** WORK TO COMPLETE **
Scan the records below for the line with "Write the bpy" and the line with "scene.view_settings.exposure=0", and retype that range exactly, both ends included, pictures excepted.

** EXERCISE DATA **

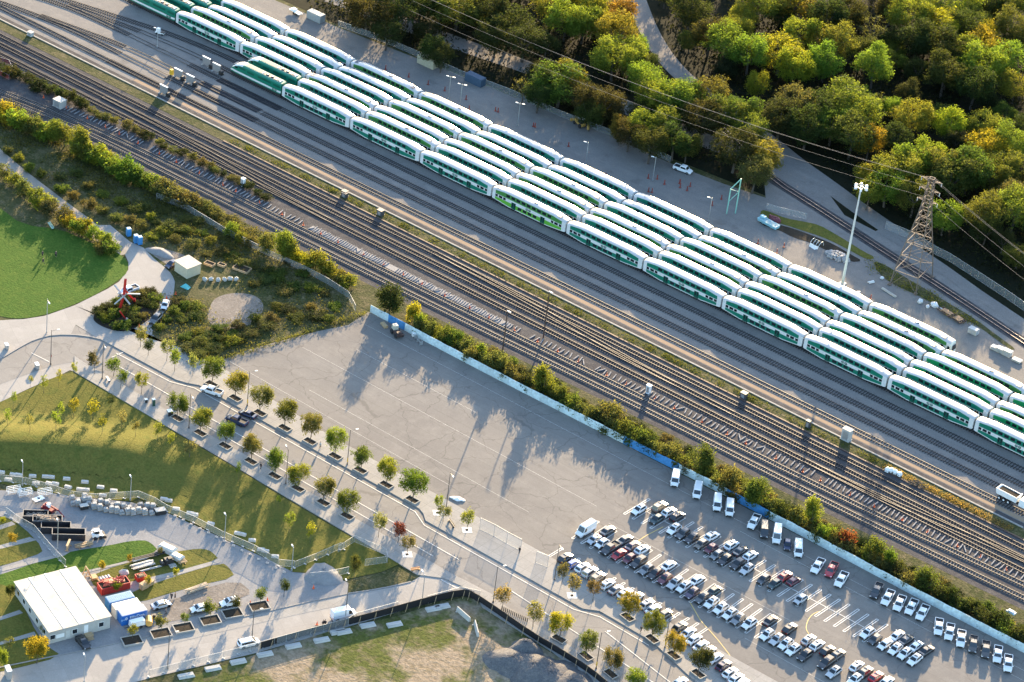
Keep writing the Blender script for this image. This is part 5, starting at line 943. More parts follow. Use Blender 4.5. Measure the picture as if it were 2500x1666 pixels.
# ---------------------------------------------------------------- lamps, poles, tower and cables
def lamp(name, x, y, h, label, kind='steel', az=0.0, group=None, z=.12, arm=1.3, col=None):
    t = thing(name, label, 'street lamp', (x, y, z), az, group); m = MB(); mt = {'steel': GALV, 'dark': flat('bronze pole', (.10, .085, .075), .5)}[kind] if col is None else col
    m.tube((0, 0, 0), (0, 0, h), .12, .07, 8); m.tube((0, 0, 0), (0, 0, .5), .22, .2, 8); put('pole', m.mesh('lamp_pole', mt), t)
    m = MB(); m.tube((0, 0, h - .35), (arm, 0, h - .1), .045, n=5); put('arm', m.mesh('lamp_arm', mt), t)
    m = MB(); m.box((arm + .3, 0, h - .08), (.85, .34, .12), 0, tx=.8, ty=.8); put('lamp_head', m.mesh('lamp_head', WHT if kind == 'steel' else GALV), t); return t
SL = [(28.83,-146.99),(17.78,-137.46),(41.85,-142.23),(74.30,-124.97),(71.13,-142.41)] + [(107.51,-126.02),(135.21,-122.37),(165.61,-142.99),(170.36,-126.19),(196.50,-145.27),(153.76,-153.99),(203.09,-128.11),(146.16,-171.83)] + [(102.61,-142.69),(137.92,-193.77),(130.41,-212.36),(60.70,-187.63),(82.00,-173.81),(107.32,-169.14),(125.90,-166.90),(83.83,-199.24),(121.01,-228.17)]
SH = [10.2, 10, 10.4, 10.2, 10.2, 10.2, 10.4, 10.2, 10.3, 10.3, 7.2, 10.2, 10, 10, 10.2, 10, 6.6, 6.6, 6.8, 6.6, 8, 7]
SLL = ['dark lamp pole with a small red sign at the street end', 'white-headed lamp at the edge of the plaza by the round lawn', 'dark lamp pole at the top of the street beside the brown tree', 'lamp pole with a yellow band on the lot-side pavement beside the navy cars', 'lamp pole on the lawn-side pavement left of the second pit tree', 'lamp pole with a yellow band midway along the lot-side pavement', 'lamp with a white sheet round its foot on the lot edge', 'lamp pole at the left end of the picket of posts', 'lamp pole at the left end of the single row of cars', 'lamp pole with a yellow band beside the black silt fence', 'white-armed lamp at the corner of branch road and street', 'lamp pole with a yellow band below the last golden trees', 'lamp pole in front of the white high-roof van', 'lamp pole on the lawn-side pavement above the lawn tip', 'lamp standing over the white minivan', 'lamp on the branch road by the last planters', 'small grey lamp among the white blocks at the left edge', 'small grey lamp behind the stacked stone pallets', 'small grey lamp by the mesh fence mid-lawn', 'small grey lamp at the lawn tip by the gravel heap', 'grey lamp beside the empty black dumpster', 'white-headed lamp on the shaded pavement below the site office']
for i, ((x, y), h, lb) in enumerate(zip(SL, SH, SLL)):
    t = lamp('street_lamp', x, y, h, lb, 'steel' if i in (1, 10) or i >= 16 else 'dark', rnd.choice((R(150), R(-30), R(60))) if i < 16 else R(150), 'street lamps', arm=1.4 if i < 16 else .6)
    if 'yellow band' in lb: m = MB(); m.tube((0, 0, .9), (0, 0, 2.0), .145, n=8); put('band', m.mesh('pole_band', YELL), t)
    if i == 0: m = MB(); m.tube((.1, 0, 2.6), (.14, 0, 2.6), .35, n=8); put('sign', m.mesh('round_sign', RED), t)
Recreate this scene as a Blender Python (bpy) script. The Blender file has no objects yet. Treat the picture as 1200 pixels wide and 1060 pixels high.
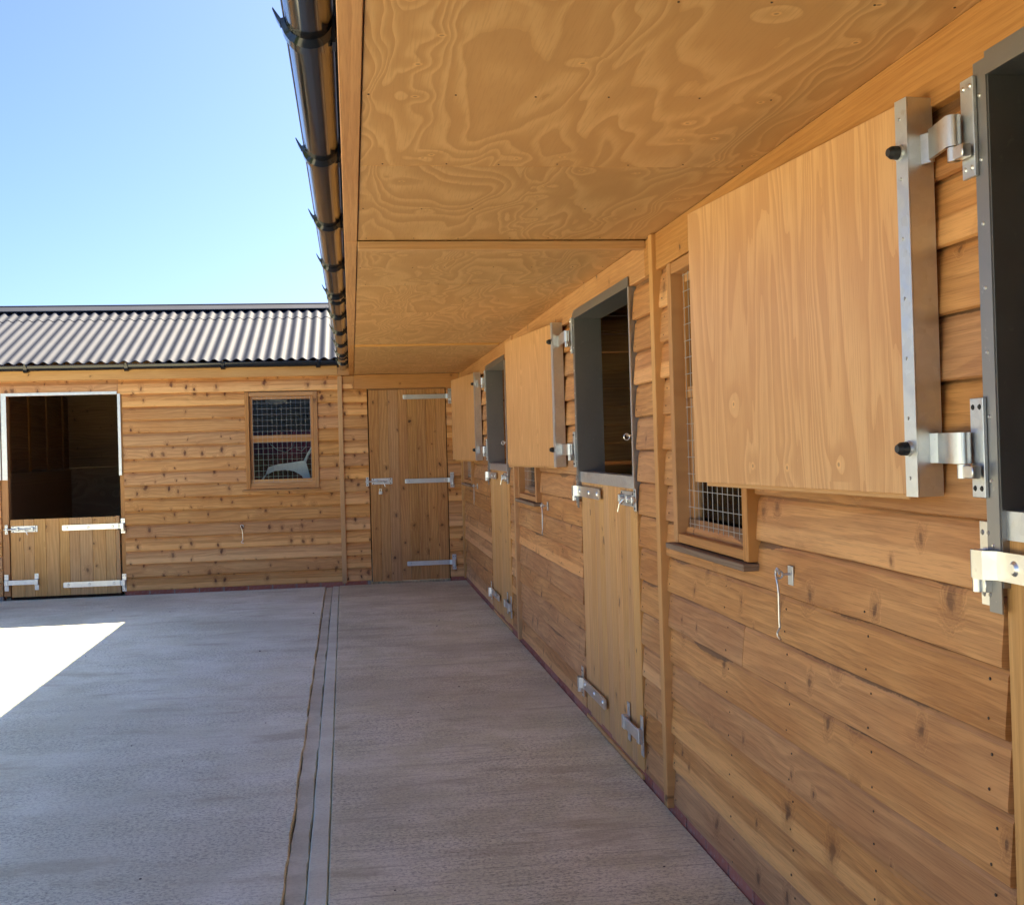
import bpy, bmesh, math, random
from mathutils import Vector, Matrix, noise
random.seed(11)
S = bpy.context.scene
C = S.collection
R = math.radians

# ------------------------------------------------------------------ camera, sky, sun, exposure
YAW, PIT, ROL, F, CYP = 0.1403, 0.0081, -0.0284, 1334.3, 511.34
fw = Vector((math.sin(YAW)*math.cos(PIT), math.cos(YAW)*math.cos(PIT), math.sin(PIT)))
rt = Vector((math.cos(YAW), -math.sin(YAW), 0)); up = rt.cross(fw)
r2 = rt*math.cos(ROL)+up*math.sin(ROL); u2 = -rt*math.sin(ROL)+up*math.cos(ROL)
cam = bpy.data.cameras.new('camera'); camo = bpy.data.objects.new('camera', cam); C.objects.link(camo)
M = Matrix((r2, u2, -fw)).transposed().to_4x4(); M.translation = Vector((-1.2636, 0, 1.5))
camo.matrix_world = M
cam.sensor_fit = 'HORIZONTAL'; cam.sensor_width = 36; cam.lens = F/1200*36
cam.shift_y = -(530-CYP)/1200
cam.clip_start = .05; cam.clip_end = 2000
S.camera = camo

SUN_EL, SUN_AZ = R(42), R(46.5)          # azimuth from +Y towards +X
w = bpy.data.worlds.new('World'); S.world = w; w.use_nodes = True
nt = w.node_tree; nt.nodes.clear()
sky = nt.nodes.new('ShaderNodeTexSky'); sky.sky_type = 'NISHITA'; sky.sun_disc = False
sky.sun_elevation = SUN_EL; sky.sun_rotation = SUN_AZ
sky.air_density = .55; sky.dust_density = 1.8; sky.ozone_density = 8.
bg = nt.nodes.new('ShaderNodeBackground'); bg.inputs[1].default_value = .05
wo = nt.nodes.new('ShaderNodeOutputWorld')
nt.links.new(sky.outputs[0], bg.inputs[0]); nt.links.new(bg.outputs[0], wo.inputs[0])
sl = bpy.data.lights.new('sun', 'SUN'); sl.energy = 4.0; sl.angle = R(.5); sl.color = (1, .84, .60)
so = bpy.data.objects.new('sun', sl); C.objects.link(so)
sd = Vector((math.sin(SUN_AZ)*math.cos(SUN_EL), math.cos(SUN_AZ)*math.cos(SUN_EL), math.sin(SUN_EL)))
so.rotation_euler = sd.to_track_quat('Z', 'Y').to_euler()
S.view_settings.view_transform = 'Standard'; S.view_settings.look = 'None'
S.view_settings.gamma = 1; S.view_settings.use_curve_mapping = False
S.view_settings.exposure = 2.72
S.render.engine = 'CYCLES'
S.cycles.max_bounces = 10; S.cycles.diffuse_bounces = 6; S.cycles.glossy_bounces = 4

# ------------------------------------------------------------------ node helper
class NG:
    def __init__(s, name):
        s.m = bpy.data.materials.new(name); s.m.use_nodes = True
        s.t = s.m.node_tree; s.t.nodes.clear()
        s.out = s.n('ShaderNodeOutputMaterial'); s.b = s.n('ShaderNodeBsdfPrincipled')
        s.t.links.new(s.b.outputs[0], s.out.inputs[0])
    def n(s, k, **kw):
        x = s.t.nodes.new(k)
        for a, v in kw.items(): setattr(x, a, v)
        return x
    def put(s, sock, v):
        if v is None: return
        if isinstance(v, bpy.types.NodeSocket): s.t.links.new(v, sock)
        elif isinstance(v, (tuple, list)) and len(v) == 3 and sock.type == 'RGBA': sock.default_value = (*v, 1)
        else: sock.default_value = v
    def ma(s, op, a, b=None, c=None, clamp=False):
        x = s.n('ShaderNodeMath', operation=op, use_clamp=clamp)
        for i, v in enumerate((a, b, c)): s.put(x.inputs[i], v)
        return x.outputs[0]
    def vec(s, x=0., y=0., z=0.):
        c = s.n('ShaderNodeCombineXYZ')
        for i, v in enumerate((x, y, z)): s.put(c.inputs[i], v)
        return c.outputs[0]
    def noise(s, v, scale=1., detail=3, rough=.5, dist=0.):
        x = s.n('ShaderNodeTexNoise'); s.put(x.inputs['Vector'], v); x.inputs['Scale'].default_value = scale
        x.inputs['Detail'].default_value = detail; x.inputs['Roughness'].default_value = rough
        x.inputs['Distortion'].default_value = dist
        return x.outputs[0]
    def sm(s, v, a, b, lo=0., hi=1.):
        x = s.n('ShaderNodeMapRange', interpolation_type='SMOOTHSTEP')
        s.put(x.inputs[0], v); s.put(x.inputs[1], a); s.put(x.inputs[2], b)
        s.put(x.inputs[3], lo); s.put(x.inputs[4], hi)
        return x.outputs[0]
    def mix(s, f, a, b, mode='MIX'):
        x = s.n('ShaderNodeMix', data_type='RGBA', blend_type=mode)
        s.put(x.inputs[0], f); s.put(x.inputs[6], a); s.put(x.inputs[7], b)
        return x.outputs[2]
    def bump(s, h, strength, dist):
        x = s.n('ShaderNodeBump'); x.inputs['Strength'].default_value = strength
        x.inputs['Distance'].default_value = dist; s.put(x.inputs['Height'], h)
        s.put(s.b.inputs['Normal'], x.outputs[0])
    def set(s, **k):
        for a, v in k.items(): s.put(s.b.inputs[a.replace('_', ' ')], v)
        return s.m

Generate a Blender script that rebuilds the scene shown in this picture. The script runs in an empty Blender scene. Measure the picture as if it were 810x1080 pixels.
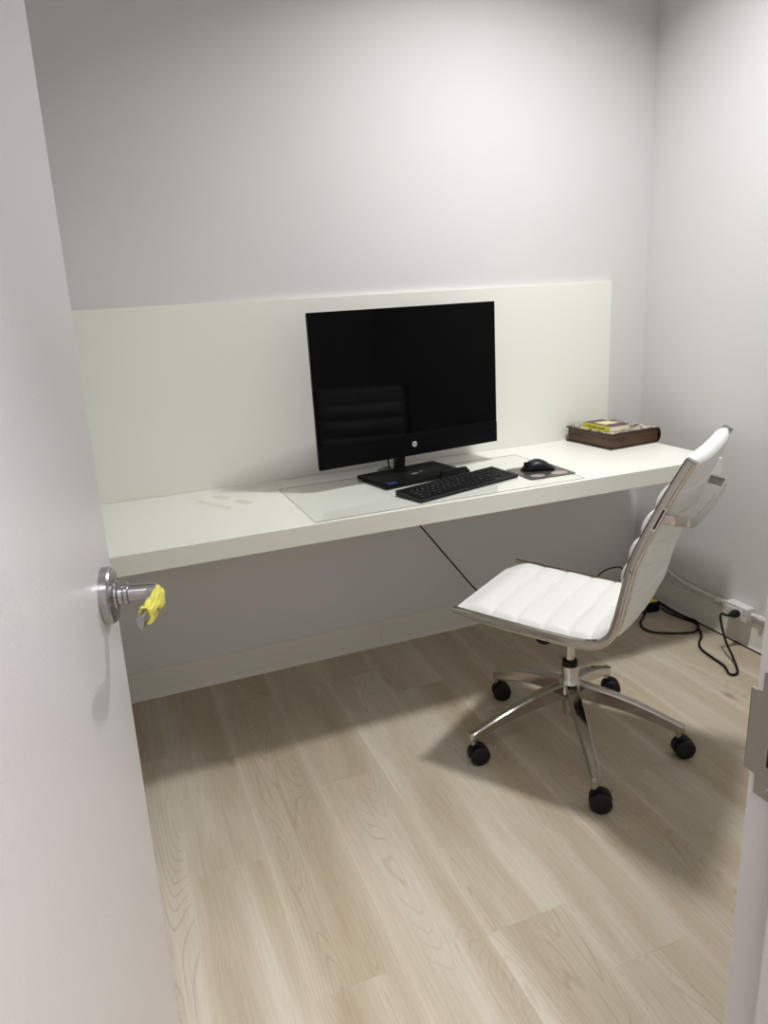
import bpy, bmesh, math, random
from mathutils import Vector, Matrix, Euler
random.seed(7)
PI = math.pi
SC = bpy.context.scene
COL = SC.collection

# ------------------------------------------------------------------ camera
cd = bpy.data.cameras.new('camera')
cam = bpy.data.objects.new('camera', cd); COL.objects.link(cam)
M = Matrix(((0.93009, 0.15198, -0.33441), (-0.36323, 0.24503, -0.89890), (-0.05467, 0.95753, 0.28310))).to_4x4()
M.translation = Vector((-2.157, -2.5335, 1.3578))
cam.matrix_world = M
cd.sensor_fit = 'VERTICAL'; cd.sensor_height = 36.0
cd.lens = 763.2 / 1080 * 36.0
cd.clip_start = 0.02
SC.camera = cam

# ------------------------------------------------------------------ world, lights, exposure
w = bpy.data.worlds.new('world'); SC.world = w; w.use_nodes = True
w.node_tree.nodes['Background'].inputs[0].default_value = (0.5, 0.5, 0.52, 1)
w.node_tree.nodes['Background'].inputs[1].default_value = 0.02
SC.view_settings.view_transform = 'Standard'
SC.view_settings.look = 'None'
SC.view_settings.gamma = 1.0
SC.view_settings.exposure = 0.28
SC.view_settings.use_curve_mapping = False
CEIL = 2.75

def area(name, loc, size, power, color, shape='DISK', spread=PI, size_y=None, rot=(0, 0, 0)):
    l = bpy.data.lights.new(name, 'AREA'); l.shape = shape; l.size = size
    if size_y: l.size_y = size_y
    l.energy = power; l.color = color; l.spread = spread
    o = bpy.data.objects.new(name, l); COL.objects.link(o); o.location = loc; o.rotation_euler = rot
    return o
LX, LY = -0.76, -0.87
area('downlight_lamp', (LX, LY, CEIL - 0.008), 0.20, 17.6, (0.985, 0.985, 0.985), spread=math.radians(135))
area('corridor_lamp', (-1.85, -2.75, CEIL - 0.02), 0.55, 39, (1.0, 0.975, 1.0), 'RECTANGLE', size_y=0.30)

# ------------------------------------------------------------------ materials
MATS = {}
def newmat(name):
    m = bpy.data.materials.new(name); m.use_nodes = True
    MATS[name] = m
    return m, m.node_tree, m.node_tree.nodes['Principled BSDF']
def N(nt, kind, **kw):
    n = nt.nodes.new(kind)
    for k, v in kw.items():
        if k.startswith('i_'):
            key = k[2:]
            key = int(key) if key.isdigit() else key
            n.inputs[key].default_value = v
        else: setattr(n, k, v)
    return n
def L(nt, a, b): nt.links.new(a, b)
def plain(name, col, rough=0.5, metal=0.0, bump=0.0, scale=200, var=0.0, spec=0.5, coat=0.0):
    m, nt, b = newmat(name)
    b.inputs['Base Color'].default_value = (*col, 1)
    b.inputs['Roughness'].default_value = rough
    b.inputs['Metallic'].default_value = metal
    b.inputs['Specular IOR Level'].default_value = spec
    b.inputs['Coat Weight'].default_value = coat
    tc = N(nt, 'ShaderNodeTexCoord')
    no = N(nt, 'ShaderNodeTexNoise'); no.inputs['Scale'].default_value = scale; no.inputs['Detail'].default_value = 3
    L(nt, tc.outputs['Object'], no.inputs['Vector'])
    if bump:
        bp = N(nt, 'ShaderNodeBump'); bp.inputs['Strength'].default_value = bump; bp.inputs['Distance'].default_value = 0.002
        L(nt, no.outputs[0], bp.inputs['Height']); L(nt, bp.outputs[0], b.inputs['Normal'])
    if var:
        n2 = N(nt, 'ShaderNodeTexNoise'); n2.inputs['Scale'].default_value = 2.5; n2.inputs['Detail'].default_value = 4
        L(nt, tc.outputs['Object'], n2.inputs['Vector'])
        r = N(nt, 'ShaderNodeValToRGB')
        r.color_ramp.elements[0].position = 0.3; r.color_ramp.elements[1].position = 0.7
        r.color_ramp.elements[0].color = (*[c * (1 - var) for c in col], 1)
        r.color_ramp.elements[1].color = (*[min(1, c * (1 + var)) for c in col], 1)
        L(nt, n2.outputs[0], r.inputs[0]); L(nt, r.outputs[0], b.inputs['Base Color'])
    return m
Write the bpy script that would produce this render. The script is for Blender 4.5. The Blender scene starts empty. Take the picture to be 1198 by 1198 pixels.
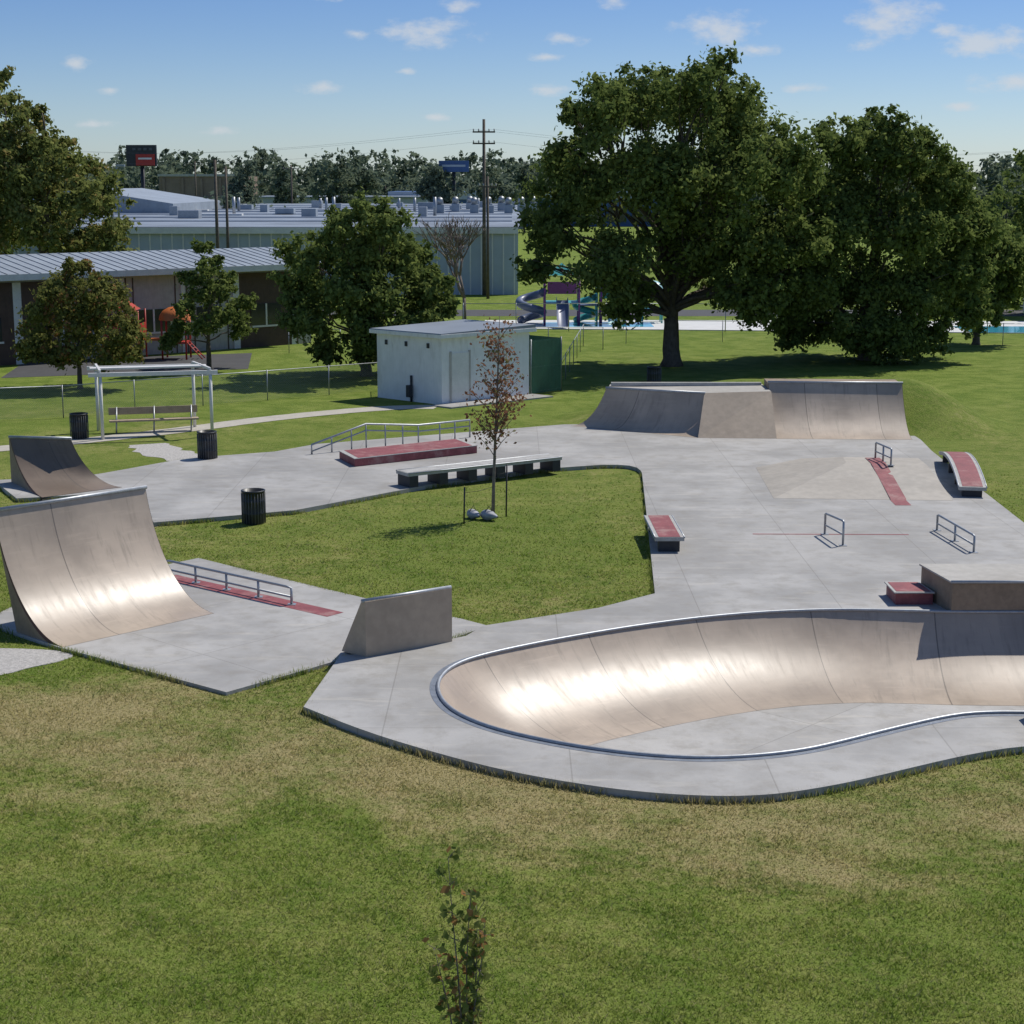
import bpy, bmesh, math, random
import numpy as np
from mathutils import Vector, Matrix
R=math.radians
random.seed(7)
rng=np.random.default_rng(11)
scene=bpy.context.scene
col=bpy.context.collection
scene.view_settings.view_transform='Standard'
scene.view_settings.look='None'
scene.view_settings.exposure=0

# ------------------------------------------------------------------ nodes
class NT:
    def __init__(s,tree): s.t=tree; s.n=tree.nodes; s.l=tree.links
    def new(s,typ,**kw):
        nd=s.n.new(typ)
        for k,v in kw.items(): setattr(nd,k,v)
        return nd
    def link(s,a,b): s.l.new(a,b)
    def val(s,inp,v):
        if hasattr(v,'is_output'): s.l.new(v,inp)
        else: inp.default_value=v
    def math(s,op,a,b=None,c=None,clamp=False):
        nd=s.n.new('ShaderNodeMath'); nd.operation=op; nd.use_clamp=clamp
        s.val(nd.inputs[0],a)
        if b is not None: s.val(nd.inputs[1],b)
        if c is not None: s.val(nd.inputs[2],c)
        return nd.outputs[0]
    def vm(s,op,a,b=None,c=None,out=0):
        nd=s.n.new('ShaderNodeVectorMath'); nd.operation=op
        s.val(nd.inputs[0],a)
        if b is not None: s.val(nd.inputs[1],b)
        if c is not None: s.val(nd.inputs[2],c)
        return nd.outputs[out]
    def mix(s,f,a,b,mode='MIX'):
        nd=s.n.new('ShaderNodeMix'); nd.data_type='RGBA'; nd.blend_type=mode
        s.val(nd.inputs[0],f)
        s.val(nd.inputs[6],a if hasattr(a,'is_output') else (*a,1))
        s.val(nd.inputs[7],b if hasattr(b,'is_output') else (*b,1))
        return nd.outputs[2]
    def noise(s,vec,scale,detail=4,rough=.55,dist=0):
        nd=s.n.new('ShaderNodeTexNoise'); s.l.new(vec,nd.inputs['Vector'])
        nd.inputs['Scale'].default_value=scale; nd.inputs['Detail'].default_value=detail
        nd.inputs['Roughness'].default_value=rough; nd.inputs['Distortion'].default_value=dist
        return nd.outputs['Fac']
    def ramp(s,f,lo,hi):
        nd=s.n.new('ShaderNodeMapRange'); nd.interpolation_type='SMOOTHSTEP'
        s.l.new(f,nd.inputs[0]); nd.inputs[1].default_value=lo; nd.inputs[2].default_value=hi
        return nd.outputs[0]
def newmat(name):
    m=bpy.data.materials.new(name); m.use_nodes=True
    m.node_tree.nodes.clear(); T=NT(m.node_tree)
    out=T.new('ShaderNodeOutputMaterial'); b=T.new('ShaderNodeBsdfPrincipled')
    T.link(b.outputs[0],out.inputs[0])
    return m,T,b,out
def geo(T): return T.new('ShaderNodeNewGeometry').outputs['Position']
def mapped(T,vec,scale=(1,1,1),rot=0):
    mp=T.new('ShaderNodeMapping'); T.link(vec,mp.inputs[0])
    mp.inputs['Scale'].default_value=scale; mp.inputs['Rotation'].default_value=(0,0,rot)
    return mp.outputs[0]
def simple(name,c,rough=.6,var=.25,scale=3,metal=0,bump=0.0,stain=None,spec=.5,streak=False):
    m,T,b,out=newmat(name); p=geo(T)
    n1=T.noise(p,scale,3,.6); n2=T.noise(mapped(T,p,(1,1,.12) if streak else (1,1,1)),scale*6,2,.6)
    f=T.math('ADD',T.math('MULTIPLY',n1,.6),T.math('MULTIPLY',n2,.4))
    lo=tuple(x*(1-var) for x in c); hi=tuple(min(1,x*(1+var)) for x in c)
    cc=T.mix(T.ramp(f,.3,.7),lo,hi)
    if stain: cc=T.mix(T.math('MULTIPLY',T.ramp(T.noise(mapped(T,p,(1,1,.3) if streak else (1,1,1)),scale*.5,5,.7),.5,.72),.6),cc,stain)
    T.link(cc,b.inputs['Base Color']); b.inputs['Roughness'].default_value=rough
    b.inputs['Metallic'].default_value=metal; b.inputs['Specular IOR Level'].default_value=spec
    if bump:
        bp=T.new('ShaderNodeBump'); bp.inputs['Strength'].default_value=bump; bp.inputs['Distance'].default_value=.02
        T.link(n2,bp.inputs['Height']); T.link(bp.outputs[0],b.inputs['Normal'])
    return m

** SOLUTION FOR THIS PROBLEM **
Write the bpy script that would produce this render. The script is for Blender 4.5. The Blender scene starts empty. Take the picture to be 1198 by 1198 pixels.
import bpy, bmesh, math, random
import numpy as np
from mathutils import Vector, Matrix
R=math.radians
random.seed(7)
rng=np.random.default_rng(11)
scene=bpy.context.scene
col=bpy.context.collection
scene.view_settings.view_transform='Standard'
scene.view_settings.look='None'
scene.view_settings.exposure=0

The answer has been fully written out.